Abstract

A new relative sea level (RSL) curve is presented for the Holocene Gulf of Aqaba, northern Red Sea. The curve is based on U–Th ages of corals retrieved from leveled fossil reefs comprising the Tur Yam Terrace at the shore of the city of Elat, Israel and the Aqaba reef terraces, Jordan, located respectively east and west of the northern tip of the gulf. Both terrace tops are submerged under high tide and subaerial at low tide. The fossil corals are in growth position between two beachrock units. The corals comprise 100% aragonite, show pristine textures with no secondary aragonite cements and yield initial 234U/238U activity ratios of 1.146 ± 0.004, similar to the values of live corals and modern Gulf of Aqaba (GoA) waters. Sixteen U–Th ages of corals from the Tur Yam Terrace span the time interval of 6.8 to 5.5 ka, and are ordered along the growth direction of the terrace. Detailed mapping of the terrace, the distribution of corals’ genera and the order of their ages on the terrace, suggest that the exposed terrace was the back reef/lagoon zone, a very close to shore environment of a fringing reef. Identification of this reef zone was based on a detailed ecological study that we conducted on the Nature Reserve Reef (NRR), a modern fringing reef located several hundred meters to the south.
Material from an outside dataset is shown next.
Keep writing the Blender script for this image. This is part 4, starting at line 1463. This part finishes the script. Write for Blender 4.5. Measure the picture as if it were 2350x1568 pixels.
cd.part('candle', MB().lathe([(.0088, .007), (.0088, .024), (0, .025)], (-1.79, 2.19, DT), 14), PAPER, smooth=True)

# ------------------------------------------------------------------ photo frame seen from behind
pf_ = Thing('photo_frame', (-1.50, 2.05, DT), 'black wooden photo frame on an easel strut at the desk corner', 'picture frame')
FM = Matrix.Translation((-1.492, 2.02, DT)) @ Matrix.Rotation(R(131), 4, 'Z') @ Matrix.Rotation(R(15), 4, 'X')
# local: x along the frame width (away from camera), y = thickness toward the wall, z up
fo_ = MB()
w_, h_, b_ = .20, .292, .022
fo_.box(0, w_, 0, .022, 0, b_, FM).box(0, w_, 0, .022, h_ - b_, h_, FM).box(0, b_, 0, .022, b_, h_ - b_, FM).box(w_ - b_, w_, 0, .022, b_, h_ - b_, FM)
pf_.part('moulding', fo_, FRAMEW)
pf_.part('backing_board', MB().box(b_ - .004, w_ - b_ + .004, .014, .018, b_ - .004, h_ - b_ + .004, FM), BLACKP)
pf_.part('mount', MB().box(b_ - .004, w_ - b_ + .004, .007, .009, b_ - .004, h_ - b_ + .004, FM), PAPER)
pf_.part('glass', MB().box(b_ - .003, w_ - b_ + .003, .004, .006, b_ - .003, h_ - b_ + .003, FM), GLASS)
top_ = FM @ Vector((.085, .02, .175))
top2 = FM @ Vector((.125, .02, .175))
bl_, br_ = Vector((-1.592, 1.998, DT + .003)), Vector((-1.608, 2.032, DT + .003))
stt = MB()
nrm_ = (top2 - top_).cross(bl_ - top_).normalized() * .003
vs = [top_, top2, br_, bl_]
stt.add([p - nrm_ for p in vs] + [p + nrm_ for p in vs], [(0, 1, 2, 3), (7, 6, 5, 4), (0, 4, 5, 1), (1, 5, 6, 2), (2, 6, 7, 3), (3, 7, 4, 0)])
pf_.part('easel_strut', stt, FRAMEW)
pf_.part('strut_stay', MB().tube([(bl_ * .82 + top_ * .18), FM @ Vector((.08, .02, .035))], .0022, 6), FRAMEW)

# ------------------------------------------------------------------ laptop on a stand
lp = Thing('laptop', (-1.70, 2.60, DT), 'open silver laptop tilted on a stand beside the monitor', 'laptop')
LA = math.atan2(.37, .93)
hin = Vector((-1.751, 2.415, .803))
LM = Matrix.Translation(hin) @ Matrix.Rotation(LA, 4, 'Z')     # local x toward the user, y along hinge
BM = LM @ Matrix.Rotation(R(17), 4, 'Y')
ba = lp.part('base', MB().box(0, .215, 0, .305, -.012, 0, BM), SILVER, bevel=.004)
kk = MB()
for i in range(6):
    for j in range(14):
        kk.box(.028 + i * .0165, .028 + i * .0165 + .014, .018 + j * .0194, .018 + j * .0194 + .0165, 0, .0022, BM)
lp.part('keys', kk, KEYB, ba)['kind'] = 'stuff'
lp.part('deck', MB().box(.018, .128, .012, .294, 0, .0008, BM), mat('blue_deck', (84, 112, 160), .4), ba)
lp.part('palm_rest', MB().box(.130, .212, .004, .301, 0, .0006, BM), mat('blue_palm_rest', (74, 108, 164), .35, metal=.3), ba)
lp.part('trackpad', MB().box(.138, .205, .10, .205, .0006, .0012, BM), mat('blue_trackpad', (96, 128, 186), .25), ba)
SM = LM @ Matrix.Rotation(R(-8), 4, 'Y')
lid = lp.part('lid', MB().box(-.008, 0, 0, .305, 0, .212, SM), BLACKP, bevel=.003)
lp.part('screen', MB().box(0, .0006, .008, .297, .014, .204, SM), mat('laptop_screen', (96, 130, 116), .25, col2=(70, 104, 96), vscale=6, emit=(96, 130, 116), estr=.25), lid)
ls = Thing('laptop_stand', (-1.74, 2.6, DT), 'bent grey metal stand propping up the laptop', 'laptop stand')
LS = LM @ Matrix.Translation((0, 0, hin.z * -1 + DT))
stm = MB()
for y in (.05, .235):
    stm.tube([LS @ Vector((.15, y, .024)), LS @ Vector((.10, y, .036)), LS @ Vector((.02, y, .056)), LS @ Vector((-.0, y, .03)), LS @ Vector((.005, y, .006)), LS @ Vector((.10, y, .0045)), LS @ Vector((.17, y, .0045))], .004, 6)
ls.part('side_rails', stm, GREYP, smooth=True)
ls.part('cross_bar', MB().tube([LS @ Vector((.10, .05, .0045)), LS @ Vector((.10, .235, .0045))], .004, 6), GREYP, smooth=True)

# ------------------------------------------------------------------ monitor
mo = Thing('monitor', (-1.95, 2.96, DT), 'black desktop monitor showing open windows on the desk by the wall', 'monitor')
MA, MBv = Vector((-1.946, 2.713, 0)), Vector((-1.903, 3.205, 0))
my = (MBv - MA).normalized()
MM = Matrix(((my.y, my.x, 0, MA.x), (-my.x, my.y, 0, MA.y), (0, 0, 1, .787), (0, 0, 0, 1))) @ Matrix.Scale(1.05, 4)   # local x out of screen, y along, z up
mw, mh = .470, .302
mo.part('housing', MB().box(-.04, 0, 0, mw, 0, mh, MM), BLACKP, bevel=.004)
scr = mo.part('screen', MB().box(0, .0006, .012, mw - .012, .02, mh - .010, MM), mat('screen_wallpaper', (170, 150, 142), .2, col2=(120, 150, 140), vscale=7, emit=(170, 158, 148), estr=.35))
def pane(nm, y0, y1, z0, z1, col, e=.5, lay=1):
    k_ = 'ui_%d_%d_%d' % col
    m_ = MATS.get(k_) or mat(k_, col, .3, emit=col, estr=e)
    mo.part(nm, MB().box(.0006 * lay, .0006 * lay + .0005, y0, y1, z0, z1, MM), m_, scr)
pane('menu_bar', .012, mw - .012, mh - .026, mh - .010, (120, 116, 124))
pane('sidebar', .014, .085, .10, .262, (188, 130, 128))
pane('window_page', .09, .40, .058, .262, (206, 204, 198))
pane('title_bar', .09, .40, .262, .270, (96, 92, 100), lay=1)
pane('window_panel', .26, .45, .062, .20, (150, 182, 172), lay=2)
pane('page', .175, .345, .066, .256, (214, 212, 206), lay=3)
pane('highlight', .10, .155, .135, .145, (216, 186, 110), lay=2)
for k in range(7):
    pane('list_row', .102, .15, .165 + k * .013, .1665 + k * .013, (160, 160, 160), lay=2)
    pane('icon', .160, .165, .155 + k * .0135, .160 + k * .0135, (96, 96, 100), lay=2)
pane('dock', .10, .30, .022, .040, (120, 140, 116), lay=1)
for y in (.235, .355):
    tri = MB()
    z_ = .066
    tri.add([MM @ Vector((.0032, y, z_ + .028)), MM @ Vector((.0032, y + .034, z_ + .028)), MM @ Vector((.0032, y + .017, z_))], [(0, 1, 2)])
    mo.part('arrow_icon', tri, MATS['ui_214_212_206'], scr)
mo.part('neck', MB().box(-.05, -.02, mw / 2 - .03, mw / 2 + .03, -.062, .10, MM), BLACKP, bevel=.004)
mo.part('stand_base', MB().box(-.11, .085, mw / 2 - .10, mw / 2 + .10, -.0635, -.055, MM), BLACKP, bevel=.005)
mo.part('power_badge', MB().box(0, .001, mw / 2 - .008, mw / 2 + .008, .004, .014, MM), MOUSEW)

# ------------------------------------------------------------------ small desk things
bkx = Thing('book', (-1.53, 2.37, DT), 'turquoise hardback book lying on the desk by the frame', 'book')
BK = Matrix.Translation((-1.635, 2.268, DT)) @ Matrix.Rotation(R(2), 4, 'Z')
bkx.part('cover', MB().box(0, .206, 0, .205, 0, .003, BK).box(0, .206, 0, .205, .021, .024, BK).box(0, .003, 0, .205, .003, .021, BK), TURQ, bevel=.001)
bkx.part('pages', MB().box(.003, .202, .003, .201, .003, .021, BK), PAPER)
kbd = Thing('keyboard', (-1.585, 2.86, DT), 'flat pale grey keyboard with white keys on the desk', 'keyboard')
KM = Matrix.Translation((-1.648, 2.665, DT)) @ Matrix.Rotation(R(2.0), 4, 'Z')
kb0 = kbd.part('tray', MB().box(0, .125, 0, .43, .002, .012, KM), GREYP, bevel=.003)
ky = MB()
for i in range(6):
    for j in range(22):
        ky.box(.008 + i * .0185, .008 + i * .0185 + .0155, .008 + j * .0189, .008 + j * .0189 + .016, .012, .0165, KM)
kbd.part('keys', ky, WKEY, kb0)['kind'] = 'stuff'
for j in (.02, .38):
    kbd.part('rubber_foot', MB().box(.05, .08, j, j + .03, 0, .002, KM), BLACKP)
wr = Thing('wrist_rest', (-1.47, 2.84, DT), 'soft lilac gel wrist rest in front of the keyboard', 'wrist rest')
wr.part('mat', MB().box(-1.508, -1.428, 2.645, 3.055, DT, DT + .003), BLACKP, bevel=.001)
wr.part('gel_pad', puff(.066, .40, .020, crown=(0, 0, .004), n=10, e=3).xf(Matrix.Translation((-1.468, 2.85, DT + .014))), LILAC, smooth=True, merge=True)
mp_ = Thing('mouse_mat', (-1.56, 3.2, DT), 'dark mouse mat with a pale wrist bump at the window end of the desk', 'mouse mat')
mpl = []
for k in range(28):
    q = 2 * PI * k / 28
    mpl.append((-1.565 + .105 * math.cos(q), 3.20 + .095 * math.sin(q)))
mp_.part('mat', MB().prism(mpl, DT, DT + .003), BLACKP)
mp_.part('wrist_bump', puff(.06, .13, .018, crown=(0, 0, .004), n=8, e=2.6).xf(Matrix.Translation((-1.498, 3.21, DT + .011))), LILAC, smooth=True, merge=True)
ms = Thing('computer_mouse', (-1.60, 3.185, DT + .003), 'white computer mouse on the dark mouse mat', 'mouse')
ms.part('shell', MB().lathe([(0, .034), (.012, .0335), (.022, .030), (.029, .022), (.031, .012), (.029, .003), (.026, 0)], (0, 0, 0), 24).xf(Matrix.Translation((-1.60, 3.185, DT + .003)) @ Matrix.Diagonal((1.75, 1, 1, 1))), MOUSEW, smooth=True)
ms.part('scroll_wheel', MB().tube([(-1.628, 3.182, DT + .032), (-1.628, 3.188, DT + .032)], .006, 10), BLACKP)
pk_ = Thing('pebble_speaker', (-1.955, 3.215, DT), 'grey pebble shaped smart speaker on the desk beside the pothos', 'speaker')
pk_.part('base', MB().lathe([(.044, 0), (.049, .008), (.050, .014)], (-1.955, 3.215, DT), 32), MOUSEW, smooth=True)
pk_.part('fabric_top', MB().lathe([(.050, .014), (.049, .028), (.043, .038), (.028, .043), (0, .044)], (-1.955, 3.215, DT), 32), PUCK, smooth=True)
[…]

A morpho-tectonic analysis of the Elat shore indicates that the Tur Yam Terrace lies on top of the footwall of the active Elat Fault and has remained at its original level, with negligible vertical shift. Thus, it appears that during the time interval of formation of the Tur Yam corals, sea level at GoA reached a maximum stand that was 1–2 m above the modern elevation. A similar figure is shown by Mid-Holocene corals from the Aqaba fossil reefs and shore indicators from the Red Sea. The relative sea level (RSL) curve deduced from the Gulf of Aqaba corals and from the Red Sea indicators resembles those of precisely-dated stable reefs off west and east Australia and a few other well dated reefs in the Indo-Pacific. This similarity calls for coeval response of the Indo-Pacific oceans to ice melting during the early to mid- Holocene, and a similar pattern of decline to the present level during the late Holocene. Such a coeval rise of distant parts of the Indo-Pacific oceans is consistent with dominance of melt waters releases over the oceans with minor effects of all other “sea level drivers".